Now, some people feel that happiness is found in community-spiritedness, altruism, and I’ve bought into that,  many times, yet investing in ‘the bigger picture’  apparently tends to cause more stress and anxiety. Doing things for others does not provide that meaning that we’d like to think it does. Probably because it gives us less time to focus on our own needs.

Having children is a good example of this. Harvard psychologist and world expert on ‘affective forecasting’  (predicting one’s future emotional state) Daniel Gilbert, apparently uncovered that most parents are happier when watching TV or going for a run, rather than interacting with their children, perceived as most definitely ‘not fun’. Shocking though this is,  I can see where he is coming from….

Let’s face it, watching your child do averagely at sport, playing musical bumps at a party, murdering a musical instrument, or acting in a nativity play may be all kinds of things, but ‘fun’ it most generally is not.
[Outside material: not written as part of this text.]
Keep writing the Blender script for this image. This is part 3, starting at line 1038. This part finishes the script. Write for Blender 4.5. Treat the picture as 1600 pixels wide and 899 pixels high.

So after that little journey of exploration, I’m none the wiser about meaning, mindfulness, or happiness. And probably thus no nearer to achieving any of it. However, I feel that good relationships with others come into it, through meaningful friendship and interaction. 300 Facebook friends do not make us happy. 4 or 5 real friends definitely add to the capacity for it. 

However, as Baggini says:

“Something only seems to be missing because you’re expecting much more”

which takes me back to the idea I had as a teenager that life on earth was hell because people were doomed to a sense of always wanting more or different, life consists of dissatisfaction. Maybe if we can all be satisfied with less, it will indeed be more.

Or just maybe reincarnating as a dog is the answer?